Scripts that build scenes

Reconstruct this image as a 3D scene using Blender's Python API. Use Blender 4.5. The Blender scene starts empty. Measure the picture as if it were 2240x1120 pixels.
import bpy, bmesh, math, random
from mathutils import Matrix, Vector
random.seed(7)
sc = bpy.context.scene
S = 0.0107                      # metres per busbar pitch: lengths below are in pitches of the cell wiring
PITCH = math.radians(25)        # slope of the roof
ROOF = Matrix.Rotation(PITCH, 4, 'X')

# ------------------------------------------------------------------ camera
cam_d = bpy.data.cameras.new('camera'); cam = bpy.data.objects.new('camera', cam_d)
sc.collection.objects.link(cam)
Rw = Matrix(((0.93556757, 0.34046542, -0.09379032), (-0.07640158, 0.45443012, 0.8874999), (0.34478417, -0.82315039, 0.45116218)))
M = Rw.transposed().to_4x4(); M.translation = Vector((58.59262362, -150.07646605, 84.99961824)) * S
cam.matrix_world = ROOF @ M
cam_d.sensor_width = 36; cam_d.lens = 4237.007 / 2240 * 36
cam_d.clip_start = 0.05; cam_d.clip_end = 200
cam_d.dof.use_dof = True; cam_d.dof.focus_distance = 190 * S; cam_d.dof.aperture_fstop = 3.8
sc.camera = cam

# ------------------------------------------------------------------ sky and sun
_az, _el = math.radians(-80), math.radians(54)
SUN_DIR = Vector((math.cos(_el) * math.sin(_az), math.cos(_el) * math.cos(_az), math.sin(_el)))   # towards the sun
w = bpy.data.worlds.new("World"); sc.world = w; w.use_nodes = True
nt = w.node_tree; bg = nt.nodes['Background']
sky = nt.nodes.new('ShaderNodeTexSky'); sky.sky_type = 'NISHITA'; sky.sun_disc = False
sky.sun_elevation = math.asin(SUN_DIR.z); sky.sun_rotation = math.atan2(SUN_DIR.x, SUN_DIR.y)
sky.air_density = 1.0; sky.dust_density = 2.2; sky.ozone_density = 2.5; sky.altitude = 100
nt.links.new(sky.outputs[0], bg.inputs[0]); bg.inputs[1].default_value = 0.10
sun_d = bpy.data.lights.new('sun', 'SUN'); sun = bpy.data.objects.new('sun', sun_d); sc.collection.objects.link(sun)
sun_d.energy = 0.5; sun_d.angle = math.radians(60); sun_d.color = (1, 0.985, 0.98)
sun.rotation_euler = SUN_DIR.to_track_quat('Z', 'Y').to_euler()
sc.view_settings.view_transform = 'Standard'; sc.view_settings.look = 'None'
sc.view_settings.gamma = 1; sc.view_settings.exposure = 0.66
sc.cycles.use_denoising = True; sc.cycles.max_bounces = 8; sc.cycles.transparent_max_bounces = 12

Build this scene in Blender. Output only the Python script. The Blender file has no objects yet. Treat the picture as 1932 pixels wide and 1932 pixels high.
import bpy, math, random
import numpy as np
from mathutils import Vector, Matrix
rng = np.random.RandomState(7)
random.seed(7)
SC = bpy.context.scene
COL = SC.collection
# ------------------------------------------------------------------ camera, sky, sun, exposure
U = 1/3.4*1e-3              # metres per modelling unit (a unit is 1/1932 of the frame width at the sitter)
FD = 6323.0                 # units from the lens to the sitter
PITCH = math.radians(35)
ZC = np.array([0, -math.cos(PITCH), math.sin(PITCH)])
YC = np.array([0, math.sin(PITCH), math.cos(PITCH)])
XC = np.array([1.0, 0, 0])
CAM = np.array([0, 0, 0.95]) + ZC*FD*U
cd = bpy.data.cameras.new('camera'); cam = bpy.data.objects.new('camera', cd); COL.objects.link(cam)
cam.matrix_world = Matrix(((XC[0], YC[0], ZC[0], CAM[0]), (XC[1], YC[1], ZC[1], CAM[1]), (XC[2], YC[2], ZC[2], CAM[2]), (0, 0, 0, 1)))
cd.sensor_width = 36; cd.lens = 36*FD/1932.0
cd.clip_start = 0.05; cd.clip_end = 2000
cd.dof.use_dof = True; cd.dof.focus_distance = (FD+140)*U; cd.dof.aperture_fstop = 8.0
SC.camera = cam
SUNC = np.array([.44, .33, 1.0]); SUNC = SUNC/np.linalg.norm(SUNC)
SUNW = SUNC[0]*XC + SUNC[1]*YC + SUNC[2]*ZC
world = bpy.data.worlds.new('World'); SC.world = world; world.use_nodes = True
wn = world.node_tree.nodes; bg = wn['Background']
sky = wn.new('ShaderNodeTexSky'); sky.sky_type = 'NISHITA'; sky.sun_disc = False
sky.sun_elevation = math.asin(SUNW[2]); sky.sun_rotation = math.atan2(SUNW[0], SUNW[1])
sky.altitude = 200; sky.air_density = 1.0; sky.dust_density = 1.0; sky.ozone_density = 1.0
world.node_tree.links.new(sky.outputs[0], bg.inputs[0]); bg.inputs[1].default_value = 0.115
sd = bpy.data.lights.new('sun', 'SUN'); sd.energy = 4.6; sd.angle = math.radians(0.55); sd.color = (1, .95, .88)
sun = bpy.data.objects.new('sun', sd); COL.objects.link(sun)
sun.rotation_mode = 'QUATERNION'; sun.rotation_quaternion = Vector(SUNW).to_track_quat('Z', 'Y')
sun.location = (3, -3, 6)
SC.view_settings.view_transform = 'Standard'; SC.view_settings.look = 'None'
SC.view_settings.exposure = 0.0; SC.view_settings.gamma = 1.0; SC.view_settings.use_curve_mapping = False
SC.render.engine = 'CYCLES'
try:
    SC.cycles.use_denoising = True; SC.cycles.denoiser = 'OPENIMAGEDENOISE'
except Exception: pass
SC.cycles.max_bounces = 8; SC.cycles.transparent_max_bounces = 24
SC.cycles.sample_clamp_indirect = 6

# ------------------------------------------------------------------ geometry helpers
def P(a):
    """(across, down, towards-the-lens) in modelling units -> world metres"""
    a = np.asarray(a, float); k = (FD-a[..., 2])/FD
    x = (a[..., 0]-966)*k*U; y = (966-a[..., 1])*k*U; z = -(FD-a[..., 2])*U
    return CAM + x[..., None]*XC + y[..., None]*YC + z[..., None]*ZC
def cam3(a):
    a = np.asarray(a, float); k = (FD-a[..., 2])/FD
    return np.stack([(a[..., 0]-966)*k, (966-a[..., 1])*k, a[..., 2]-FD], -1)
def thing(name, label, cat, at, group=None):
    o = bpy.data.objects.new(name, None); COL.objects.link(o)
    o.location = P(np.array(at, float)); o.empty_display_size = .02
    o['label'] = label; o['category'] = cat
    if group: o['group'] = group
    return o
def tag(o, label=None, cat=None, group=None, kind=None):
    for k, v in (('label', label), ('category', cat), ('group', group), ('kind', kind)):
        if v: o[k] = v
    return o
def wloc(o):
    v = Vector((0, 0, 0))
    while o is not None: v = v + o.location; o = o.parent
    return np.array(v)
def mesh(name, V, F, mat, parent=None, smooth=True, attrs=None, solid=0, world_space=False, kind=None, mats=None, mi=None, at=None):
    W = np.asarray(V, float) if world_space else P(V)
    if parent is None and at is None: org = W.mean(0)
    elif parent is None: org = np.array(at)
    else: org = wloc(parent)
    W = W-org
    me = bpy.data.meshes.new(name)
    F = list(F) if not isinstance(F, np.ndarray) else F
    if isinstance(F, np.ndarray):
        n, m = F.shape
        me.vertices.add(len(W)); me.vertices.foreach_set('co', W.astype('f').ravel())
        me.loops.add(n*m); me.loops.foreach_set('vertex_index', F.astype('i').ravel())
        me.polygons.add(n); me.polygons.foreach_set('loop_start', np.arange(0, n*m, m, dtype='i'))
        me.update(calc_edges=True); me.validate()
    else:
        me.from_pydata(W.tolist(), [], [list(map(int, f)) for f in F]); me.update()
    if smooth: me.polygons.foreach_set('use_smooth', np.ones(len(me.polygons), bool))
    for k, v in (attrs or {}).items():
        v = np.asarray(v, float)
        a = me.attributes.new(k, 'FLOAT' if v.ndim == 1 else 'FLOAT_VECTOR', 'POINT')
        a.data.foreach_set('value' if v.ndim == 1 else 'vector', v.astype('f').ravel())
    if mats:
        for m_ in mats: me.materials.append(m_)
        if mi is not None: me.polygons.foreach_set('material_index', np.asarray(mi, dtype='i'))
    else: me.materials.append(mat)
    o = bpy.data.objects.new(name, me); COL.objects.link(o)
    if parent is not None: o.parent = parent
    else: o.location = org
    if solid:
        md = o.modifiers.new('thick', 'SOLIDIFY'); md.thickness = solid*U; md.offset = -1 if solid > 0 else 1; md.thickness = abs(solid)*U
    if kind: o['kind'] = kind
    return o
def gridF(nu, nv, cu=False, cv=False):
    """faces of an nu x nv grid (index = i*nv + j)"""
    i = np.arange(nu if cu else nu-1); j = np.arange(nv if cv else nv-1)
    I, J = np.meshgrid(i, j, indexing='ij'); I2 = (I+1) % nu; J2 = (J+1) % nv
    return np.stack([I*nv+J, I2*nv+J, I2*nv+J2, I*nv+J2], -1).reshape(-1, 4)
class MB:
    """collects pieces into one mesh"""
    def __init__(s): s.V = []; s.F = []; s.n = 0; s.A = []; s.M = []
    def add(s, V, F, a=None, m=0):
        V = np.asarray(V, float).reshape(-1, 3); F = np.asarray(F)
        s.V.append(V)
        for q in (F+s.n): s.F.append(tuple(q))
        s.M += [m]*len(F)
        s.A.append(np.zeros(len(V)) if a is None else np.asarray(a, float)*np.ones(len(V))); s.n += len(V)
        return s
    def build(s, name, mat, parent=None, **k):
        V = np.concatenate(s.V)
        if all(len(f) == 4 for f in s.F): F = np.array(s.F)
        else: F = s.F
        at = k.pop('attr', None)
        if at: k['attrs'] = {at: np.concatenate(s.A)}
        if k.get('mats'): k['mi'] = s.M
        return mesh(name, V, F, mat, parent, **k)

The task
Print only the lines that run from the start of the listing to the line bearing "ROOF = Matrix.Rotation(PITCH, 4, 'X')"; please keep the first line and that last one, exactly as they appear.

Finished exercise
Reconstruct this image as a 3D scene using Blender's Python API. Use Blender 4.5. The Blender scene starts empty. Measure the picture as if it were 2240x1120 pixels.
import bpy, bmesh, math, random
from mathutils import Matrix, Vector
random.seed(7)
sc = bpy.context.scene
S = 0.0107                      # metres per busbar pitch: lengths below are in pitches of the cell wiring
PITCH = math.radians(25)        # slope of the roof
ROOF = Matrix.Rotation(PITCH, 4, 'X')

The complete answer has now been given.